Exercise details: Only the lines from the first one through the line with "col = scn.collection" should be printed, exactly as they appear.
## start
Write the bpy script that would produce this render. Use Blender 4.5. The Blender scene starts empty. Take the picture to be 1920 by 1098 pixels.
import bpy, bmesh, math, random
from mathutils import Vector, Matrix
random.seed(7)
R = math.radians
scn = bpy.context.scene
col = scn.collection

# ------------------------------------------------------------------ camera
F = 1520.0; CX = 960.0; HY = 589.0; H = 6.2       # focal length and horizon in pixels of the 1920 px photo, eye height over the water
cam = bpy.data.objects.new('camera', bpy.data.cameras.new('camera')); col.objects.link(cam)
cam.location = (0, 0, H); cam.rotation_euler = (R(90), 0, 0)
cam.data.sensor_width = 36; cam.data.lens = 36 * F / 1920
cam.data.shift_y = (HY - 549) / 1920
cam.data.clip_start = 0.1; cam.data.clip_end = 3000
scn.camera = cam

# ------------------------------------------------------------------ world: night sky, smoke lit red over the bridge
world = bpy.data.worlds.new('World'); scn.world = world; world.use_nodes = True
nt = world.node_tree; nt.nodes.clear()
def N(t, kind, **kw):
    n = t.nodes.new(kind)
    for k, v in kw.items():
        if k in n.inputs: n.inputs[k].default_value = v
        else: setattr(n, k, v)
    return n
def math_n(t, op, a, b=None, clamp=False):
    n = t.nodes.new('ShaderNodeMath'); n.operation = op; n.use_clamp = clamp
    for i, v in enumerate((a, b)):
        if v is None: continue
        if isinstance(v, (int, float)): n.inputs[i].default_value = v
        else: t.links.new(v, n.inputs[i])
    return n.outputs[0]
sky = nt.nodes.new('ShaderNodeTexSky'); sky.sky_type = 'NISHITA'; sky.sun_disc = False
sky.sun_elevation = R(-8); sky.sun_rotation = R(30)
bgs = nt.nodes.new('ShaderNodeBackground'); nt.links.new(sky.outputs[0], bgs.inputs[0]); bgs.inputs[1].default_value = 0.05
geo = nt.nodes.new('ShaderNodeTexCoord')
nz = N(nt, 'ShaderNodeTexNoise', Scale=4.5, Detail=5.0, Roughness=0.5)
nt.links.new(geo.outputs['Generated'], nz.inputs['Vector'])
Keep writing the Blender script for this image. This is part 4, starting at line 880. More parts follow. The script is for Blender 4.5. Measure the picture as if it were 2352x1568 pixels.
## end
Answer in full:
Write the bpy script that would produce this render. Use Blender 4.5. The Blender scene starts empty. Take the picture to be 1920 by 1098 pixels.
import bpy, bmesh, math, random
from mathutils import Vector, Matrix
random.seed(7)
R = math.radians
scn = bpy.context.scene
col = scn.collection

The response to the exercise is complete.